Rewriting History Before the Ink is Dry

Federation for American Immigration Reform, Oct. 18

(Oct. 18) In what must be a new world’s record for historical revisionism, open border lobbyists from both the political left and right are fighting to remove critical immigration policy reforms from the final version of a bill that would implement the recommendations of the 9/11 Commission. The House version of the legislation, H.R. 10, includes numerous provisions designed to minimize the possibility of terrorists taking advantage of loopholes in U.S. immigration law. Open border lobbyists are vigorously fighting to strip these provisions from the final draft as the House-Senate conference committee is meeting this week to hammer out the differences between their respective bills.

While the 9/11 Commission report ranks No. 1 on The New York Times nonfiction bestsellers (for the 11th week in a row), open borders advocates are mounting a massive disinformation campaign aimed at convincing Congress and the American public that the reforms included in H.R. 10 were not called for by the Commission. “The immigration provisions of H.R. 10 correspond precisely to the failures noted by the 9/11 Commission and the recommendations they made to rectify the conditions that contributed directly to the ability of the terrorists to attack us on Sept. 11,” said Dan Stein, president of the Federation for American Immigration Reform (FAIR). “To say that the 9/11 Commission did not call for sweeping reforms to U.S. immigration policy and immigration enforcement is an act of sheer audacity and falsehood.”

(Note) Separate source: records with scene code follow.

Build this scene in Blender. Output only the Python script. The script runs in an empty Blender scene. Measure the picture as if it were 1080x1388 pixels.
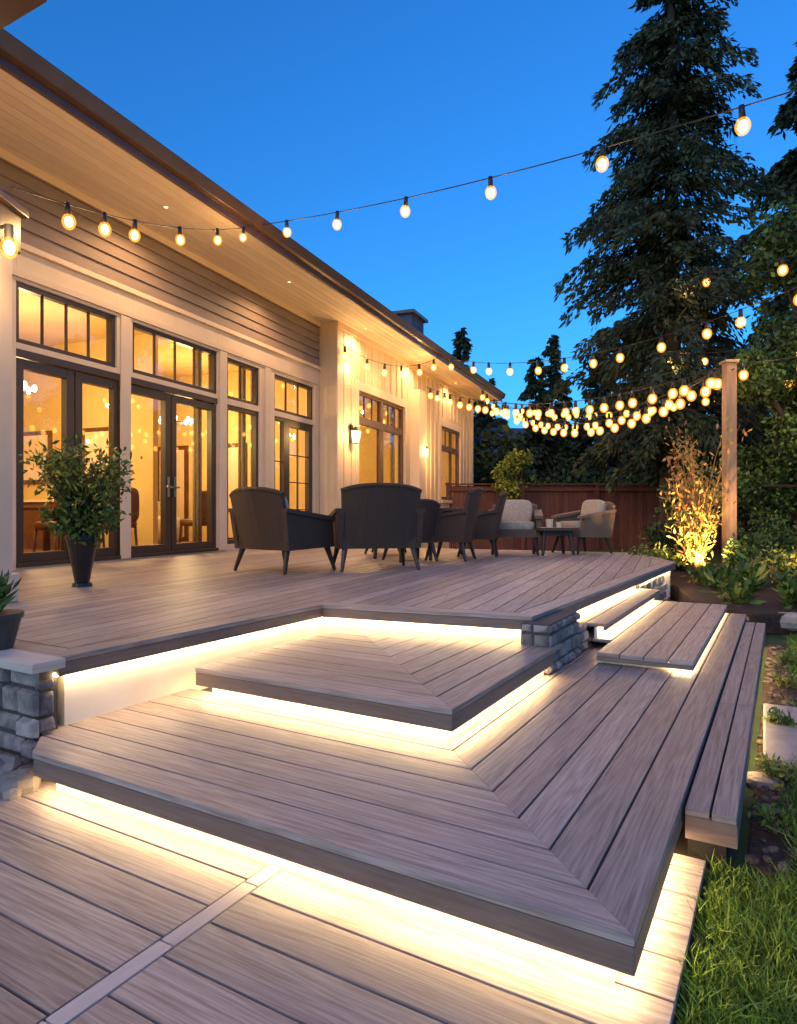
import bpy, math, random
import numpy as np
random.seed(7); rng=np.random.default_rng(7)
SC=bpy.context.scene
SC.view_settings.view_transform='Standard'
try: SC.view_settings.look='None'
except Exception: pass
SC.view_settings.exposure=0
COL=SC.collection
# ------------------------------------------------------------ materials
def mat(name,c1,c2=None,scale=4,rough=.6,bump=.0,coord='Object',stretch=(1,1,1),rnd=.3,detail=5,metal=0,bdist=.01,ramp=(.35,.65),kind='noise',spec=.5,wv=(26,40)):
    m=bpy.data.materials.new(name); m.use_nodes=True; nt=m.node_tree; N=nt.nodes; L=nt.links
    b=N['Principled BSDF']; c2=c2 or tuple(x*.75 for x in c1)
    b.inputs['Roughness'].default_value=rough; b.inputs['Metallic'].default_value=metal
    b.inputs['Specular IOR Level'].default_value=spec
    tc=N.new('ShaderNodeTexCoord'); mp=N.new('ShaderNodeMapping'); mp.inputs['Scale'].default_value=stretch
    L.new(tc.outputs[coord],mp.inputs[0])
    t=N.new('ShaderNodeTexNoise'); t.inputs['Scale'].default_value=scale; t.inputs['Detail'].default_value=detail
    t.inputs['Roughness'].default_value=.65
    L.new(mp.outputs[0],t.inputs['Vector']); out=t.outputs['Fac']
    if kind=='wood':
        t.inputs['Distortion'].default_value=.9
        # broad cathedral figure mixed with the fine grain
        mp2=N.new('ShaderNodeMapping'); mp2.inputs['Scale'].default_value=(stretch[0]*.55,stretch[1]*.3,1); L.new(tc.outputs[coord],mp2.inputs[0])
        t2=N.new('ShaderNodeTexNoise'); t2.inputs['Scale'].default_value=scale*.6; t2.inputs['Detail'].default_value=1; L.new(mp2.outputs[0],t2.inputs['Vector'])
        fr_=N.new('ShaderNodeMath'); fr_.operation='MULTIPLY'; fr_.inputs[1].default_value=50; L.new(t2.outputs['Fac'],fr_.inputs[0])
        si=N.new('ShaderNodeMath'); si.operation='SINE'; L.new(fr_.outputs[0],si.inputs[0])
        ad=N.new('ShaderNodeMath'); ad.operation='MULTIPLY_ADD'; ad.inputs[1].default_value=.06; L.new(si.outputs[0],ad.inputs[0]); L.new(out,ad.inputs[2]); out=ad.outputs[0]
    if kind=='weave':
        w1=N.new('ShaderNodeTexWave'); w2=N.new('ShaderNodeTexWave'); w1.bands_direction='X'; w2.bands_direction='Y'
        w1.inputs['Scale'].default_value=wv[0]; w2.inputs['Scale'].default_value=wv[1]
        w1.inputs['Distortion'].default_value=1.5; w2.inputs['Distortion'].default_value=1.0
        L.new(tc.outputs['UV'],w1.inputs[0]); L.new(tc.outputs['UV'],w2.inputs[0])
        mm=N.new('ShaderNodeMath'); mm.operation='MULTIPLY'; L.new(w1.outputs['Fac'],mm.inputs[0]); L.new(w2.outputs['Fac'],mm.inputs[1]); out=mm.outputs[0]
    r=N.new('ShaderNodeValToRGB'); r.color_ramp.elements[0].position=ramp[0]; r.color_ramp.elements[1].position=ramp[1]
    r.color_ramp.elements[0].color=(*c2,1); r.color_ramp.elements[1].color=(*c1,1)
    L.new(out,r.inputs[0])
    a=N.new('ShaderNodeAttribute'); a.attribute_name='rnd'
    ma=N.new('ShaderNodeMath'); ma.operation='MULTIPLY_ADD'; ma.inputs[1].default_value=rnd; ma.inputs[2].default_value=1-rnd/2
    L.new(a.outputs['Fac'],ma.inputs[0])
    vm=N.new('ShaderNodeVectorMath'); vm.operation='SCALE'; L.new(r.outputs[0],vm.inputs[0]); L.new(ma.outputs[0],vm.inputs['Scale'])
    L.new(vm.outputs[0],b.inputs['Base Color'])
    if bump:
        bp=N.new('ShaderNodeBump'); bp.inputs['Strength'].default_value=bump; bp.inputs['Distance'].default_value=bdist
        L.new(out,bp.inputs['Height']); L.new(bp.outputs[0],b.inputs['Normal'])
    return m
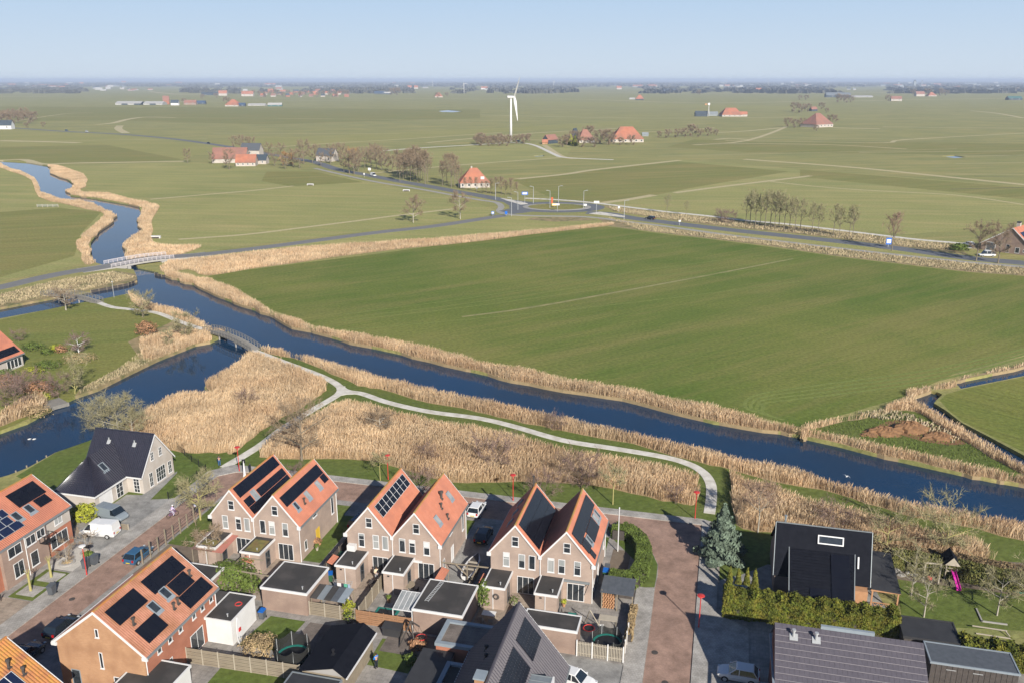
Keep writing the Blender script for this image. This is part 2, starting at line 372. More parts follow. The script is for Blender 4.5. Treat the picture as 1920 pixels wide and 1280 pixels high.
# dry ditch lines and tracks through the fields
for px, w in [
    ([(0, 301), (45, 300), (80, 308), (150, 306), (345, 303)], 5.5), ([(282, 374), (400, 364), (480, 357), (550, 349)], 2.2),
    ([(335, 449), (460, 440), (560, 428), (680, 413), (740, 405), (850, 392)], 2.0), ([(700, 325), (760, 319), (884, 308), (1050, 296)], 2.5),
    ([(970, 336), (1060, 327), (1120, 318), (1275, 301)], 4.0), ([(1395, 299), (1560, 311), (1660, 320), (1765, 331), (1925, 347)], 5.0),
    ([(1128, 381), (1180, 374), (1226, 366)], 4), ([(1265, 362), (1340, 352), (1480, 335), (1520, 330)], 3),
    ([(800, 268), (1000, 250), (1180, 240)], 4), ([(480, 279), (620, 269), (760, 261), (940, 249)], 3),
    ([(900, 216), (1200, 222), (1500, 220)], 5), ([(620, 184), (900, 186), (1100, 187), (1300, 193), (1560, 190), (1920, 184)], 14),
    ([(0, 181), (90, 181)], 30), ([(280, 172), (330, 177), (420, 179)], 18), ([(1300, 272), (1400, 264), (1470, 240), (1466, 238)], 4),
    ([(1345, 249), (1400, 246), (1465, 240)], 5), ([(1655, 238), (1780, 240), (1920, 241)], 4), ([(1360, 264), (1500, 266), (1660, 268), (1700, 262), (1920, 250)], 3.5),
    ([(1360, 269), (1560, 272), (1700, 280)], 3.5), ([(1820, 208), (1870, 213), (1920, 222)], 6),
    ([(1020, 272), (1050, 292), (1075, 298)], 4), ([(1560, 240), (1650, 242)], 8), ([(0, 264), (80, 266), (150, 268)], 8),
    ([(1440, 340), (1530, 350), (1640, 358), (1790, 366), (1920, 384)], 1.8), ([(980, 262), (1150, 268)], 2.5), ([(1340, 240), (1270, 246), (1190, 248)], 4),
    ([(0, 232), (120, 214), (175, 212)], 3), ([(250, 202), (420, 197), (600, 196)], 5), ([(1000, 172), (1400, 176), (1800, 172)], 25), ([(200, 192), (700, 188)], 10),
]: line("dry_grass_line", m_strip, px, w * 1.25)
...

Among the critical immigration policy reforms specifically called for in the 9/11 Commission Report are:

  • Requiring the use of valid passports for all travel within the Western Hemisphere (p. 388).
  • Detention of unauthorized aliens and enhanced interior enforcement (Staff Report p. 95)
  • Improved document security, including uniform standards for driver’s license issuance and barring the acceptance of foreign consular IDs (p. 390).
  • Expedited removal of illegal aliens who have been in the U.S. less than five years (p. 384).
  • Denial of asylum claims of individuals suspected of having ties to terrorist organizations (Staff Report pp. 98-99).
  • Limiting judicial review of orders of deportation (Staff Report, p. 95 and p. 143).

FAIR has prepared a comprehensive analysis of each of the immigration reform provisions included in H.R. 10, citing the precise recommendations as they appeared in the Commission’s report.

“The 9/11 Commission did not limit the scope of its investigation to intelligence failures, and passing a reform bill that address only intelligence failures is tantamount to fixing the hole in sail while ignoring the crack in the keel,” said Stein. “9/11 was a multifaceted failure of intelligence, bureaucratic turf wars, immigration policy and enforcement, and common sense that led to catastrophic consequences. For Congress to cave-in to special interest pressure and remove the immigration reform provisions of the bill and claim that the problem has been fixed would be an act of unprecedented irresponsibility. To deny that immigration reforms were even called for is simply an insult to the intelligence of anyone who has read the report.”